New-crop lentil bids sluggish on Prairies

New-crop lentil bids in Western Canada remain sluggish, with ample supply and the lack of interest in forward pricing weighing on prices, said an analyst.

"Lentils are a dead market for the foreseeable future," said Mike Jubinville, an analyst with ProFarmer Canada in Winnipeg.

Some of the weakness in new-crop bids was associated with the large supply of Canadian lentils, he said. The production of red Canadian lentils, which is two to three times bigger than green, has contributed toward the ample supply, he said.

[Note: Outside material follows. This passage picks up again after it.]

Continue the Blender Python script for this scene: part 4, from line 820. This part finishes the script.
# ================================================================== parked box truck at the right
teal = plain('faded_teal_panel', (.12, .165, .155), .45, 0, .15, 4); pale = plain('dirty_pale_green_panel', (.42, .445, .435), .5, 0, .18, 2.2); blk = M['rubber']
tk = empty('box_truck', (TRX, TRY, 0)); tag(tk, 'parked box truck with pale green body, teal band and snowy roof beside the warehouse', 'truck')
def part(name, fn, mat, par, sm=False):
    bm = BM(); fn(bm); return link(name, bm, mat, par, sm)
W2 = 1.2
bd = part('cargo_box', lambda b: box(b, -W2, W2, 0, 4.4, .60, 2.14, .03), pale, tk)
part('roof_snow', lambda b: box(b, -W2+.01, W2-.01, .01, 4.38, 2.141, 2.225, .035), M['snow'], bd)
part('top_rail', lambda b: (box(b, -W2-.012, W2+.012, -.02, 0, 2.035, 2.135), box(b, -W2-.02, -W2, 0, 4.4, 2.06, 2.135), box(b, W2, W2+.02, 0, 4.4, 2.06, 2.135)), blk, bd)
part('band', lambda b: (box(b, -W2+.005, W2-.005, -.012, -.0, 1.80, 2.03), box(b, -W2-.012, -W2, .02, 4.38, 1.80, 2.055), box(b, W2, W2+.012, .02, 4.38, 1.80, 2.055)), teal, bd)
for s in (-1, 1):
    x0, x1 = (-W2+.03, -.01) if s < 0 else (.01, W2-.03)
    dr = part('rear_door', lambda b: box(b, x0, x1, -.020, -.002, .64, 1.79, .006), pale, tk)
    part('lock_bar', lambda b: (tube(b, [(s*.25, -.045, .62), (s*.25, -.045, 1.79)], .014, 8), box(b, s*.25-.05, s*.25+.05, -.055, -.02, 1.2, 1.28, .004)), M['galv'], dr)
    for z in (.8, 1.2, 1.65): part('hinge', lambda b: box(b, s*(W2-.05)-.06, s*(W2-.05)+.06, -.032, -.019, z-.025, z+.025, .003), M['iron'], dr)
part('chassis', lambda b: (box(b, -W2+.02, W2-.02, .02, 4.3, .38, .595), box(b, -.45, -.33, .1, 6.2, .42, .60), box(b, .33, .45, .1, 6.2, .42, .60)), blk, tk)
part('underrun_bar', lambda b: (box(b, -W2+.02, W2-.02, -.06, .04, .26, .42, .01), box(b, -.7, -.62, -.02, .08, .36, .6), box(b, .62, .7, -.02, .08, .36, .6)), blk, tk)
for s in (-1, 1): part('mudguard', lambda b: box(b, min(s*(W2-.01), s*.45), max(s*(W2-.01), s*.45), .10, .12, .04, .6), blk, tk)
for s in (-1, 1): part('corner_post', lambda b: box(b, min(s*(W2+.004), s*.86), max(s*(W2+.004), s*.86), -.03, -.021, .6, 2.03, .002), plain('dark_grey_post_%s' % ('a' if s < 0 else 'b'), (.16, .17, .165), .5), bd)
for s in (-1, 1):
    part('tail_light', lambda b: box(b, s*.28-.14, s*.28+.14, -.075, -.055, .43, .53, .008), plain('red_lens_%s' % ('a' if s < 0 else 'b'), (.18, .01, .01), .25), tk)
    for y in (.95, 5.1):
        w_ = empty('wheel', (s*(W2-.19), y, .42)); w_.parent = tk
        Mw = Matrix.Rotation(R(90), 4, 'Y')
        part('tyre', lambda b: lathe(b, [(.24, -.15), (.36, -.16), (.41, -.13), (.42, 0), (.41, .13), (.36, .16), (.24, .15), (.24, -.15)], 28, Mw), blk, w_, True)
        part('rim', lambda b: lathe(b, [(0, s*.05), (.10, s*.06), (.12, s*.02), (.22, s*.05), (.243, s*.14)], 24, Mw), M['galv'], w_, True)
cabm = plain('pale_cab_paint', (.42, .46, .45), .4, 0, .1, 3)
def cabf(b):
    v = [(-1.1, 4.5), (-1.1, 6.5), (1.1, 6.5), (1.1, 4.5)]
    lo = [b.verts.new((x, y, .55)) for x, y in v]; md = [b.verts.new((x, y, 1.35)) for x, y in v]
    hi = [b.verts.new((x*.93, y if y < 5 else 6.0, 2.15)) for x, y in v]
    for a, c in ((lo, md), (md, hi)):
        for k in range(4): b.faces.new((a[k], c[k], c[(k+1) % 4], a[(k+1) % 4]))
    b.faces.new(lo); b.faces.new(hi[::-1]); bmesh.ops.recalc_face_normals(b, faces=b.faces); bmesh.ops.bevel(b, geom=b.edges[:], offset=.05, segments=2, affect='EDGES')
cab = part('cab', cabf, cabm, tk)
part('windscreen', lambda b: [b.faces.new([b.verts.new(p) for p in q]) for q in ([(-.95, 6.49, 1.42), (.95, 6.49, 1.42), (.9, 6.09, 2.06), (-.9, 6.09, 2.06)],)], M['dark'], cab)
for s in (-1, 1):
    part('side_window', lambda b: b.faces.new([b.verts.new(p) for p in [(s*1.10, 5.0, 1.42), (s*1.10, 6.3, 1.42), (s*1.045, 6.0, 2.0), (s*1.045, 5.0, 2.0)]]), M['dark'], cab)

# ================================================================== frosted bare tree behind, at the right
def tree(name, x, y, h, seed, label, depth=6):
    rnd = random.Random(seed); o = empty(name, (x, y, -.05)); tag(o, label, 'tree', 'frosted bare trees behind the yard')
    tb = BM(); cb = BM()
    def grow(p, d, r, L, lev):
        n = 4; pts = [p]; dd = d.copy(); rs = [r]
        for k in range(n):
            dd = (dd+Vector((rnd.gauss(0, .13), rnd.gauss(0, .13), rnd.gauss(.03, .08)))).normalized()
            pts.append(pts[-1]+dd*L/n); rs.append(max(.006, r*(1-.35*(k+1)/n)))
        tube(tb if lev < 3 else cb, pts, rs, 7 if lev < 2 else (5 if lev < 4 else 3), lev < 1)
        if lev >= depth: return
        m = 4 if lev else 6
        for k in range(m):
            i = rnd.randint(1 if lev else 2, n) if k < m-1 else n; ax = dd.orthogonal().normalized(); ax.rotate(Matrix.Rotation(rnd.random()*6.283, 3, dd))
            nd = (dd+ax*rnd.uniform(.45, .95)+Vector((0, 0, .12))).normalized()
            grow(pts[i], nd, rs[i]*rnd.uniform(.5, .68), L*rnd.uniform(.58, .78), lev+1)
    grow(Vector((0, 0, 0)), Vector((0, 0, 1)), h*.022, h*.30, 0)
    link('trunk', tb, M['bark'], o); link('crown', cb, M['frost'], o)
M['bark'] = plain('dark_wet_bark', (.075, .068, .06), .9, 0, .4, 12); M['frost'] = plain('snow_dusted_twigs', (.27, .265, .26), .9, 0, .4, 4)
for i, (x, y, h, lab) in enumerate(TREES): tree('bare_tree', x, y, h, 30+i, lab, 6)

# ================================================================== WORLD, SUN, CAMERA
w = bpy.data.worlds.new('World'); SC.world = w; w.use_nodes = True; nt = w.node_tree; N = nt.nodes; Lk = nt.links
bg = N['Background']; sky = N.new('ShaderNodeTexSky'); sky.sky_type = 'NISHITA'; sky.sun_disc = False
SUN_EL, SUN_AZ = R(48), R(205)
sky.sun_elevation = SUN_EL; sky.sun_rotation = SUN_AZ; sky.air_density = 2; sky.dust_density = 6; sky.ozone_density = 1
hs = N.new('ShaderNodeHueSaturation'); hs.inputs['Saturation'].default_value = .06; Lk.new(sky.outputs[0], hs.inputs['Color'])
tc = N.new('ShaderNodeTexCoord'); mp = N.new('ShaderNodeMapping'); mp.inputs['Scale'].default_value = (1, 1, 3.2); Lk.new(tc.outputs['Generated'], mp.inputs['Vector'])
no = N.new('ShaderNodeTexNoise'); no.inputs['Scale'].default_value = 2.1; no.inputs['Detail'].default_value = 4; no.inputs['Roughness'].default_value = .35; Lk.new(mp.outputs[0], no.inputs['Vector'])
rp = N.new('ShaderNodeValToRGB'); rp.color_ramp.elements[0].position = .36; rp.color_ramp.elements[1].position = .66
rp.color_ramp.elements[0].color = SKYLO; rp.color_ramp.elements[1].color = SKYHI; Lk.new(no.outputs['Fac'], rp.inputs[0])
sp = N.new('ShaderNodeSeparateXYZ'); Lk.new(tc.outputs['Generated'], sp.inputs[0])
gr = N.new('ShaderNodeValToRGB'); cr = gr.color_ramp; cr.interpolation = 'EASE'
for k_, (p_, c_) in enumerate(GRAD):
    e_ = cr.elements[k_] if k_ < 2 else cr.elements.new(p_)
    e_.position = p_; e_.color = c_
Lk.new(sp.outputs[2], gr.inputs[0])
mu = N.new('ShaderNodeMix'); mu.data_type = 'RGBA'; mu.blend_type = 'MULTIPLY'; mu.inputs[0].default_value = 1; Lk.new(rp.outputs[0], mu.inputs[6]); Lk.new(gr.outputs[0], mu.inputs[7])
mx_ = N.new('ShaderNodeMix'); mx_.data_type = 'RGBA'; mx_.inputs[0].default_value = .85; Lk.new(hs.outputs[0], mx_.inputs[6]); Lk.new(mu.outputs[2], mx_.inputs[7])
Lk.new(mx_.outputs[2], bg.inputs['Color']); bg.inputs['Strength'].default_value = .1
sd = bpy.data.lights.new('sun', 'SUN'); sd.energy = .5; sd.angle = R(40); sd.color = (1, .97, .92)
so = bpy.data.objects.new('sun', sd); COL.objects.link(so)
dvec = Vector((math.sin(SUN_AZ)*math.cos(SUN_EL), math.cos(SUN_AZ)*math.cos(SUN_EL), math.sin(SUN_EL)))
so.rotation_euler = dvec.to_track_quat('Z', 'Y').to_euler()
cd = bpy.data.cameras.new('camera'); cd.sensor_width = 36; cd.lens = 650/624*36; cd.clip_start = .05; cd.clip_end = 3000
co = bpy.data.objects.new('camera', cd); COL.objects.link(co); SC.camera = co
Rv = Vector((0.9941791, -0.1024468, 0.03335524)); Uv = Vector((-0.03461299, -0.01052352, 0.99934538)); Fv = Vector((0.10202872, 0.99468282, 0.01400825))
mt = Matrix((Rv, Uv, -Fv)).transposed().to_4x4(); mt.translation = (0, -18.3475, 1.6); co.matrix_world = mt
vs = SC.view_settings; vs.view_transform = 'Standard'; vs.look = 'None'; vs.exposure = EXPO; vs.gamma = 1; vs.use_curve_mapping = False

Pulse crops, he said, are traded in one- to three-month cycles compared to other crops, which limits forward pricing and risk. The limited amount of risk in lentils is also moving prices down, he said.

Jubinville remains bearish overall on lentils in the long term. It could take another year to deplete current supplies and significantly move prices upward.

New-crop bids for green lentils were 24 to 25.5 cents a pound, compared to 25 to 25.5 cents last month, according to Prairie Ag Hotwire. There were no new-crop bids for red lentils available.

Spot bids for green lentils are currently in the 24-25.5 cents a pound range, down anywhere from one to two cents from last month. Meanwhile, spot bids for red lentils were going for between 16 and 19 cents, compared to 16.5-17.5 cents per pound last month.

With spot bids for green lentils higher than red lentils, that may prompt farmers to grow more green lentils than red, pushing green lentil prices down and adding to the ample western Canadian lentil supply, Jubinville said.

However, despite abundant supply keeping lentil prices sluggish, the market will be taking cues from India’s crop. Concerns over dry conditions in India have been raised.

If India’s harvest is smaller than expected, that may encourage some fresh demand and underlying support for prices, Jubinville said.